Solution: This could be a combination of systems or management problems. In either case it probably signifies a lack of business rules. Sit down with your head of sales and get some official rulings. It could also be that we’re trying to account for every scenario in one process. No matter where you work there’s probably going to be a handful of your biggest customers that follow a different process, don’t factor them into your solution design. Build a process for the majority and build in workarounds for the others. Despite what they may tell you, the sales team doesn’t typically want a lot of options, they want a straightforward process.

Scenario 3: I Don’t Know How To Do That

A user comes to you with a question about how to do something that you think they should know how to do in order to perform their job.

Solution: Ding! Ding! Ding! We’ve got a winner! Finally, a straightforward training issue!
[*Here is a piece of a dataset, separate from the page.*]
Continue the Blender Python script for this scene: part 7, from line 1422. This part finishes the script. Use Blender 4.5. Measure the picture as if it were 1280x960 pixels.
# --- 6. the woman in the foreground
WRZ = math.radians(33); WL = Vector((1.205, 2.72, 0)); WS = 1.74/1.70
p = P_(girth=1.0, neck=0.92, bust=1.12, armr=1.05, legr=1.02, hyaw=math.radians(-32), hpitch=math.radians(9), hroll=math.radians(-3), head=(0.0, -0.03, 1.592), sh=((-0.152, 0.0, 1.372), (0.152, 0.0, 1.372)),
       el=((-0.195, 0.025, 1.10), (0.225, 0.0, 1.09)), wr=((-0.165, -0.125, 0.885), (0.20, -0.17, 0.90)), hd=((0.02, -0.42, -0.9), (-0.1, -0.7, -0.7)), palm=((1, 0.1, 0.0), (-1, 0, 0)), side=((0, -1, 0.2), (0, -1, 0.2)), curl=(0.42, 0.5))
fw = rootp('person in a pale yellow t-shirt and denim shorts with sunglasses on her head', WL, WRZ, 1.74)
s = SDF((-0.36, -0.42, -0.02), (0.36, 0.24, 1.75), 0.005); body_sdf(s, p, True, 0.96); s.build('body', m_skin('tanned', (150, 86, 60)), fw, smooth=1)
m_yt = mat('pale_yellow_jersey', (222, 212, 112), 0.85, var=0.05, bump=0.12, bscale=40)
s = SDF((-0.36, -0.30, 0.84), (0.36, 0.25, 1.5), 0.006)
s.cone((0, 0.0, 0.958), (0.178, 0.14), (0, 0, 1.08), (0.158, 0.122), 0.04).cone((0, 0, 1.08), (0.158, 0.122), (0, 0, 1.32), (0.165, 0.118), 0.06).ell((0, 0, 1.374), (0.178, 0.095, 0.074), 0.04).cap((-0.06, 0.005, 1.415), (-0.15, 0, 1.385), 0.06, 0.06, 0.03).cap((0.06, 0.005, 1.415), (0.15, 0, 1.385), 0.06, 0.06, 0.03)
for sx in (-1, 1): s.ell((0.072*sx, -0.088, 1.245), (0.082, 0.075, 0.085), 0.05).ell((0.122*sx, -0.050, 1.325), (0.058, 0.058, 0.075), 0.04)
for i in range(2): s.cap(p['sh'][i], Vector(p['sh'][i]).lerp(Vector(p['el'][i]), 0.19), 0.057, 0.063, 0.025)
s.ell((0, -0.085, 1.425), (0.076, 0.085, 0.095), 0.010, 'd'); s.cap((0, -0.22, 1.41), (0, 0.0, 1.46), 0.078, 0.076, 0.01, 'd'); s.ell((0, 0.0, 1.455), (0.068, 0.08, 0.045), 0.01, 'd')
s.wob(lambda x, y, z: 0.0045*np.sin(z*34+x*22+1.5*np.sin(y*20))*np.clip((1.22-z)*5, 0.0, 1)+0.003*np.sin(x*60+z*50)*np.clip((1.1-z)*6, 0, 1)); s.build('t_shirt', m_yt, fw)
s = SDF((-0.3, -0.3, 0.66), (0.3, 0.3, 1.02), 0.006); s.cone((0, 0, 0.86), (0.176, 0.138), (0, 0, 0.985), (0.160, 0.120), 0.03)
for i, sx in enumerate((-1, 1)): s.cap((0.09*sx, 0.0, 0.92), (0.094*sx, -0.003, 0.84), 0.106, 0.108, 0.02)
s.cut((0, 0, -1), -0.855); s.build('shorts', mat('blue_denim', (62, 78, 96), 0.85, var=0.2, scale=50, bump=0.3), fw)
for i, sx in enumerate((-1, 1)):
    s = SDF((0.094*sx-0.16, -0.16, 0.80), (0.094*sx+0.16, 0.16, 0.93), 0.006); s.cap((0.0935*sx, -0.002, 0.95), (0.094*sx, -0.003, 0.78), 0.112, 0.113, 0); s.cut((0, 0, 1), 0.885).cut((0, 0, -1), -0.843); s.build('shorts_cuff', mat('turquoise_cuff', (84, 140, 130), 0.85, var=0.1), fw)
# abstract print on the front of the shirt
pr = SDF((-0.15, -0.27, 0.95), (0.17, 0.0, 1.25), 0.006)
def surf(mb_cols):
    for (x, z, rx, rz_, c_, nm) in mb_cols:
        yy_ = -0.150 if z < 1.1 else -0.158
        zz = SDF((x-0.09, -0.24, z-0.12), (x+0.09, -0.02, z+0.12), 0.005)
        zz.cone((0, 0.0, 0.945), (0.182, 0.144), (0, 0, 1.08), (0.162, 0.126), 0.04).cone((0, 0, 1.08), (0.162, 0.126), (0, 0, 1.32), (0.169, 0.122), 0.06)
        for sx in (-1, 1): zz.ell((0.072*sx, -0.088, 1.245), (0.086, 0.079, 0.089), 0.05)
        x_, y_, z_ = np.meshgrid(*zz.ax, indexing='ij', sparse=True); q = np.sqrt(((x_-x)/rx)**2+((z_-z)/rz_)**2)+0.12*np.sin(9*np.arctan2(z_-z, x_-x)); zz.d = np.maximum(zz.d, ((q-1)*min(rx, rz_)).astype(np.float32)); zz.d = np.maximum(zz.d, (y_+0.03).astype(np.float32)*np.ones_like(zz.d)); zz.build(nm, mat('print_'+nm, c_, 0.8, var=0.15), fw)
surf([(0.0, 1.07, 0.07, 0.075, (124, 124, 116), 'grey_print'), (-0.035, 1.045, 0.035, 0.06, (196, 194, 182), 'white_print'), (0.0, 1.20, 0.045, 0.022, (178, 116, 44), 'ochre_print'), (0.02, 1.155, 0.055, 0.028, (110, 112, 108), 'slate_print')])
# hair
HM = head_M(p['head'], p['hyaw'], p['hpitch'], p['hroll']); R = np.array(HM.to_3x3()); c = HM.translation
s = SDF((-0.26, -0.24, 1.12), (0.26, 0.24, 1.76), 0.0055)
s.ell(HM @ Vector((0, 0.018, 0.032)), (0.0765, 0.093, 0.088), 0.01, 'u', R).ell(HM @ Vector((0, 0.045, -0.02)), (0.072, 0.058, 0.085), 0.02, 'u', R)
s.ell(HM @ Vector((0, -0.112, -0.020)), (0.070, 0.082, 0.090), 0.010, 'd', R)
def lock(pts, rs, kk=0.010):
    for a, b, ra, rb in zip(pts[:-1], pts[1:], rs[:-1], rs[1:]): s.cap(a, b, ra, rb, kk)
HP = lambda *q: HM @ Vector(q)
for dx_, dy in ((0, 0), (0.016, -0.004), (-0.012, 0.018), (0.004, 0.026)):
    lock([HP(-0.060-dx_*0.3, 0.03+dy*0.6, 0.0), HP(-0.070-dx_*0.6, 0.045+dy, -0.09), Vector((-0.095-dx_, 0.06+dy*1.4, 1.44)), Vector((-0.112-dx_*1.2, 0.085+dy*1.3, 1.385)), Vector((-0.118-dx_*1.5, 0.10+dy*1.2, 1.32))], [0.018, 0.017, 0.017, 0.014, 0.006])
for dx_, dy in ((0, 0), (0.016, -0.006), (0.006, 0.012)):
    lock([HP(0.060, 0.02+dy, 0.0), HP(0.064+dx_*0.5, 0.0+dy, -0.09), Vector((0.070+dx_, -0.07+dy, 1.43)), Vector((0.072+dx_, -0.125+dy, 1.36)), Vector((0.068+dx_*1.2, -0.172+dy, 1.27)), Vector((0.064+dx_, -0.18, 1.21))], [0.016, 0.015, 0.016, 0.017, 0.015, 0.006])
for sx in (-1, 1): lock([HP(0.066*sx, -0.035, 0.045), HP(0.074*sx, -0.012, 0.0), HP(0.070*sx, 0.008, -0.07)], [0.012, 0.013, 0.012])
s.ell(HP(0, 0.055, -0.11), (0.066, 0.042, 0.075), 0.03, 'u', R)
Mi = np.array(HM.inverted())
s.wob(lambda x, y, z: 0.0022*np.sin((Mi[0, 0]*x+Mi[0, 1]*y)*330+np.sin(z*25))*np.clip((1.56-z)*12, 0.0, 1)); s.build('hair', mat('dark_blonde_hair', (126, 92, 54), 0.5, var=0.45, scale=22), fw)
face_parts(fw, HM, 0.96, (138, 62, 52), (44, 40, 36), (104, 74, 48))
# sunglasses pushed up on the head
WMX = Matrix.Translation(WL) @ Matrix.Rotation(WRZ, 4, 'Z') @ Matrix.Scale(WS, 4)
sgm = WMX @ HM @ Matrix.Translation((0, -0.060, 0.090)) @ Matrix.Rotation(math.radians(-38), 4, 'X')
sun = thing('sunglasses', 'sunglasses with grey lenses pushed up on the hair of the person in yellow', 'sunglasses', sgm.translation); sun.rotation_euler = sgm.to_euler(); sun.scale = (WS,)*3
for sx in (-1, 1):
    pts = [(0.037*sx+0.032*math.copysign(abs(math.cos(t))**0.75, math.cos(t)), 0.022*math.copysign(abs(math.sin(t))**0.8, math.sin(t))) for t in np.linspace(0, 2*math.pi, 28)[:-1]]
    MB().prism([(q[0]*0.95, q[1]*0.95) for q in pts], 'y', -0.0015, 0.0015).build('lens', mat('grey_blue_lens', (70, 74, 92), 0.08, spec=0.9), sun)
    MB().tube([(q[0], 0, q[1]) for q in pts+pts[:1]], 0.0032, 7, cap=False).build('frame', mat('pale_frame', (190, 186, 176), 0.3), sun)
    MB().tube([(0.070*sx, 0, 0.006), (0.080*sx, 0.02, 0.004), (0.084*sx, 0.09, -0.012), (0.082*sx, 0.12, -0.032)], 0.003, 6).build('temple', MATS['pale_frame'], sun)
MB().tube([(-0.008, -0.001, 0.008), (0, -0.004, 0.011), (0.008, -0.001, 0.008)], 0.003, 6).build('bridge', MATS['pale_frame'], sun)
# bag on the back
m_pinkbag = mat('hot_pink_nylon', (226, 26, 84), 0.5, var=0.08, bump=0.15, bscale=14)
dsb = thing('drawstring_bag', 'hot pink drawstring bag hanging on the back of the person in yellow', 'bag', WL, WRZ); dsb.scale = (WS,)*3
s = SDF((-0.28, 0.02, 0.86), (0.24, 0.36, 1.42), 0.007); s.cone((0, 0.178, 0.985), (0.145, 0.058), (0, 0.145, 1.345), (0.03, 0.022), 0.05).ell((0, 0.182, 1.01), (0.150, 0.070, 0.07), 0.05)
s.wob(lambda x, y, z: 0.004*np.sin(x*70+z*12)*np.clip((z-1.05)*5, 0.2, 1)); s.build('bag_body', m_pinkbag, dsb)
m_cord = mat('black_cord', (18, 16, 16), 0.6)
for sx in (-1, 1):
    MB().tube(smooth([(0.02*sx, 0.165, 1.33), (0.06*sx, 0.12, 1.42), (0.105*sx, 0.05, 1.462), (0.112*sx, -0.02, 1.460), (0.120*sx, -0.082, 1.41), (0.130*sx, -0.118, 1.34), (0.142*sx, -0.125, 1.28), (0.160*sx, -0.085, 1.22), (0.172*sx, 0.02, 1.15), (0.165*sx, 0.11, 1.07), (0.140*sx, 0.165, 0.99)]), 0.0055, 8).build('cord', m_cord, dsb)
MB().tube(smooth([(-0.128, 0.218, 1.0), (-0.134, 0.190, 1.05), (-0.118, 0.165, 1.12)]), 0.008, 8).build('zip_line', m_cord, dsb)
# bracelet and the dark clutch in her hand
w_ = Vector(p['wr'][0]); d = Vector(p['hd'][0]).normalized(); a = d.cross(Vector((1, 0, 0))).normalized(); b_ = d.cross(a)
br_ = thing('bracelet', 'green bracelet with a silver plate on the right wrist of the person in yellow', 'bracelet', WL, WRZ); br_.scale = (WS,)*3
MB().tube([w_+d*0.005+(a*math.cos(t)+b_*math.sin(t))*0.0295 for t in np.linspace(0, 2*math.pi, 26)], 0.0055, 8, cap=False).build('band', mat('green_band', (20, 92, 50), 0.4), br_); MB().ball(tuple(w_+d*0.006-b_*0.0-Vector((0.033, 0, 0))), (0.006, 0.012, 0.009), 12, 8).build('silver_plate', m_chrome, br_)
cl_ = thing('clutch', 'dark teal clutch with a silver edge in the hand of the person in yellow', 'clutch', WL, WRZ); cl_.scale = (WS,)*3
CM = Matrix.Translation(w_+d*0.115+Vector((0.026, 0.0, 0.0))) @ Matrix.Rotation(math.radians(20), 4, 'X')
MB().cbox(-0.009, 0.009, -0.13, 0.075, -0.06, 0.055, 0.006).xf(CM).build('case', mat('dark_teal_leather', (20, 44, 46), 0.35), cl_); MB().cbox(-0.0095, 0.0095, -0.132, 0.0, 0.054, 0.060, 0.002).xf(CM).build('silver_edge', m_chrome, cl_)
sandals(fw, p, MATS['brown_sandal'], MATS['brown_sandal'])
Help them out, answer some questions with a smile or if there’s a larger misunderstanding host a training. If you’ve managed to avoid or solve for the above two scenarios you probably have some happy reps and the training should be relatively straightforward and effective.

Scenario 4: I’m Not Going To Do That

Your processes have been re-designed to be straightforward. The data we ask sales for is only the stuff that they are best equipped to answer and we’ve done plenty of trainings. However, there’s one or two reps that are just refusing to log their activity or properly forecast their opportunities.

Solution: If this isn’t widespread across the whole team and you’ve done all the previous three steps then this is just a management issue. I’ll touch on how to solve those effectively in a future post but the best solution for now is ensure data exists to highlight this bad behavior. The only person that can change this behavior is their manager, it’s our job to make sure those people know how to look at a report and address this behavior. No amount of training will solve for a lack of management.